Lewis Hamilton zostanie gwiazdą estrady?

Brytyjczyk śpiewa, pisze piosenki, gra na gitarze. To nie żart. Chłopak Nicole Scherzinger być może dołączy kiedyś do Pussycat Dolls. Na razie wszystko raczej w zaciszu apartamentów i wyłącznie dla swojej dziewczyny.

Związek Hamiltona z gwiazdą muzyki pop jest bezinteresowny? Lewis wyznał w jednym z wywiadów, że liczy na Nicole - to ona ma sprawić, że wokalne ambicje Brytyjczyka będą zaspokajane.

Kocham muzykę. To jedna z rzeczy, w które mógłbym się zaangażować pewnego dnia. (...) Gdybym nie był kierowcą, starałbym się robić coś, w czym mógłbym wiele osiągnąć. (...) Gram (na gitarze - przyp. Zczuba) po trochu wszystkiego - Boba Dylana, Lenny'ego Kravitza, Jimiego Hendrixa. Ostatnio też śpiewam, częściej niż w przeszłości. Powiedziano mi, że mam całkiem niezły głos.

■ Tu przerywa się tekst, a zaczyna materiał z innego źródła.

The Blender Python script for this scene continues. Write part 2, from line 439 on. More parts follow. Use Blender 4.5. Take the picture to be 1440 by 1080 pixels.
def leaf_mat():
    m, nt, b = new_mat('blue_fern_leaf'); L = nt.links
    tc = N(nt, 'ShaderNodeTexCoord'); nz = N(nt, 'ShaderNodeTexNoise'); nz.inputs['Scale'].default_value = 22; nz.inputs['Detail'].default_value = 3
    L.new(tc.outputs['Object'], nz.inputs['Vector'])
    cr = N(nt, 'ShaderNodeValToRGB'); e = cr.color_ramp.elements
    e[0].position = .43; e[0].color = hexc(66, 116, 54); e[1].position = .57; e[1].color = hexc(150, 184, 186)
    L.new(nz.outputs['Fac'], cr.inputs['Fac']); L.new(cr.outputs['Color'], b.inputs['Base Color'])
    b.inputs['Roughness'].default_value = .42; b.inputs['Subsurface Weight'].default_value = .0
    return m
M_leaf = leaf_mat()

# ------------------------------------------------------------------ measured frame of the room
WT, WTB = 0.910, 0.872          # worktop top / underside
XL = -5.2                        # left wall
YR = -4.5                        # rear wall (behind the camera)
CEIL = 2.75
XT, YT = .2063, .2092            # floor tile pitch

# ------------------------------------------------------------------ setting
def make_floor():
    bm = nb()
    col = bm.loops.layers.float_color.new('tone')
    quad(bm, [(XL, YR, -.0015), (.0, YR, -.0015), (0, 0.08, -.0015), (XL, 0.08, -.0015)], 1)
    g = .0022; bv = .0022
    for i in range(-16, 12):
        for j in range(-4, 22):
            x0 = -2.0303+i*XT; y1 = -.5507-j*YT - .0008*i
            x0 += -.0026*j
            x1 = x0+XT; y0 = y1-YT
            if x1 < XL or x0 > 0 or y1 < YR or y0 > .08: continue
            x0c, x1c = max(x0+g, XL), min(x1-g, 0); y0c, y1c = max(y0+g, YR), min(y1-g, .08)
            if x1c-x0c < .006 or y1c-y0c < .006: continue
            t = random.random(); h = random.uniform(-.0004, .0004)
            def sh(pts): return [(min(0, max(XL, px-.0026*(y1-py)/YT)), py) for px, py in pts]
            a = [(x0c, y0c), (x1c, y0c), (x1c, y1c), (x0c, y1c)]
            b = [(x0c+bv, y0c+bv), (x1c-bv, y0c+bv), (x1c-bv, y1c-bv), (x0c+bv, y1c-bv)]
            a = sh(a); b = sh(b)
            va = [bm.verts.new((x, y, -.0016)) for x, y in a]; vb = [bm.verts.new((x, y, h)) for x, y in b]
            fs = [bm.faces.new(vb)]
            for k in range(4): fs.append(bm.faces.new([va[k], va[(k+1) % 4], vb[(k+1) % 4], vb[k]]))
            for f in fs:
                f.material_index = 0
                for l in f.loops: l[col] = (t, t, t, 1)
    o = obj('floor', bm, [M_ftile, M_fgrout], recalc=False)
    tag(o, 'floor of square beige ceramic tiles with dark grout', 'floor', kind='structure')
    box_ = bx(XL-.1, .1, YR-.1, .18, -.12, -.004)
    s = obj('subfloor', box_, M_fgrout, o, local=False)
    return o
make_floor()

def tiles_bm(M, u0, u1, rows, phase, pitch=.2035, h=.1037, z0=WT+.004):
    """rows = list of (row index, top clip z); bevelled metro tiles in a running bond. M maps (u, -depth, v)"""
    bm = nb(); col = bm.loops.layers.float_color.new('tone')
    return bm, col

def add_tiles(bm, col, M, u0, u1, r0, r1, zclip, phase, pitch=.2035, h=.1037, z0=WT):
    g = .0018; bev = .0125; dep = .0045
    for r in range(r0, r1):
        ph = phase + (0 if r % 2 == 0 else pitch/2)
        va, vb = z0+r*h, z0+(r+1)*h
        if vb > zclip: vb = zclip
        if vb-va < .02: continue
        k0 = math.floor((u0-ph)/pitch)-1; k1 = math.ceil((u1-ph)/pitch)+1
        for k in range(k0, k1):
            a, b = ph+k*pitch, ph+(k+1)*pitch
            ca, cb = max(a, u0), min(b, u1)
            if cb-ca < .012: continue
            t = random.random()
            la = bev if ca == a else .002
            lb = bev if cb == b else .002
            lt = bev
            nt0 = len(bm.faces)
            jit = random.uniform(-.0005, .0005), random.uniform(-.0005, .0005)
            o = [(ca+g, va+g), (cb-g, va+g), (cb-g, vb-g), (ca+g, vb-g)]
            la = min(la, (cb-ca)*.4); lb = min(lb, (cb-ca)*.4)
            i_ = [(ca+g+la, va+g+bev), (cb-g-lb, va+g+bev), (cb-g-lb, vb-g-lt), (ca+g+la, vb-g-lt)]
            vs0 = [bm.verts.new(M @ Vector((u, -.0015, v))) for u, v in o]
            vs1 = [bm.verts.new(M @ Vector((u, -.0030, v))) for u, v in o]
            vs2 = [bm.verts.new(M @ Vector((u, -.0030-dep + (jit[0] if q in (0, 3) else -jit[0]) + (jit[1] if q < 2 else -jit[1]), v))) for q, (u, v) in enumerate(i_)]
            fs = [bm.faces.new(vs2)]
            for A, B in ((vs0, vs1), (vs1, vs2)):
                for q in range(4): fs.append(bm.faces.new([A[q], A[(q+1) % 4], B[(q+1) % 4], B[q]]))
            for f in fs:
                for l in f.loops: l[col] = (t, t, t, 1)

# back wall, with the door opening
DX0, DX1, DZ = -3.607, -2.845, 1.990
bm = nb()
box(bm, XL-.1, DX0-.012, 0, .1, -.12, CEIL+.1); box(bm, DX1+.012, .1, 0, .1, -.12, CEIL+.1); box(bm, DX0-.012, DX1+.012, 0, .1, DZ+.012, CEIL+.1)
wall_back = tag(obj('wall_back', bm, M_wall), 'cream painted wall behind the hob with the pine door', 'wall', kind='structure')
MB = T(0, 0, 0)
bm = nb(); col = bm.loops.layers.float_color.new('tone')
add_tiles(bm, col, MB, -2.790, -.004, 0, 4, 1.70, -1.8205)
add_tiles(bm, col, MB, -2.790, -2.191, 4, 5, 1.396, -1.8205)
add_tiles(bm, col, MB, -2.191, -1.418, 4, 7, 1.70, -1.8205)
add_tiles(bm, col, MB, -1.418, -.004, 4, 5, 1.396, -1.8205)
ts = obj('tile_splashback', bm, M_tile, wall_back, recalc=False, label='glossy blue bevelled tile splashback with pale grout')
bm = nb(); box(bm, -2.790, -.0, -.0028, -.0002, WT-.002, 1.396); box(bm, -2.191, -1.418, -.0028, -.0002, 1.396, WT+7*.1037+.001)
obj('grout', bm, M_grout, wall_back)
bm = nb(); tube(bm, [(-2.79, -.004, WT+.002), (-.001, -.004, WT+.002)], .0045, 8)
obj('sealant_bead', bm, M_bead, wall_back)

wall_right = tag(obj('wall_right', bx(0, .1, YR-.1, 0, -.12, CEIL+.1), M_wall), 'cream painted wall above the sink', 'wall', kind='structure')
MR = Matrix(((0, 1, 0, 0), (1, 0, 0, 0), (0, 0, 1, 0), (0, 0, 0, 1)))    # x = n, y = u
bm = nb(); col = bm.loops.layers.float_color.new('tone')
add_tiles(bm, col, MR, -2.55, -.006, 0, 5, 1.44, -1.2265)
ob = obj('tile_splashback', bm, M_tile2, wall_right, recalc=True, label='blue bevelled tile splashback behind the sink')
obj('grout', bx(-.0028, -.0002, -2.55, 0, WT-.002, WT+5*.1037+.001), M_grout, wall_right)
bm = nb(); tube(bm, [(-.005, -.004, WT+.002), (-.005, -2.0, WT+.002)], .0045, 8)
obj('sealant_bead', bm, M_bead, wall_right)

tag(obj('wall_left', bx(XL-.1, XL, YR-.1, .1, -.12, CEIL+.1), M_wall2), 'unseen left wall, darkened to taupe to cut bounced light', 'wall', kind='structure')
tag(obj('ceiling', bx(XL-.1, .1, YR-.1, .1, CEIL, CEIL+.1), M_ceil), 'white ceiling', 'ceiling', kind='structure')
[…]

Tymczasem Nicole, pytana o muzyczne postępy swojego chłopaka, odpowiada:

Napisał ostatnio dla mnie piosenkę i zagrał ją na gitarze. To bardzo osobisty utwór. Bardzo głęboki i emocjonalny.

Przypominamy, że Nicole również napisała piosenkę dla Hamiltona. To razem dwa single. Jeszcze parę utworków i można planować wydanie płyty, odejście z McLarena, występy na scenie zamiast na podium. Zresztą Hamilton na scenie już występował, jako konferansjer na koncercie urodzinowym Nelsona Mandeli. Kolejne urodziny byłego prezydenta RPA już za rok. Może wtedy ktoś zapowie występ Lewisa?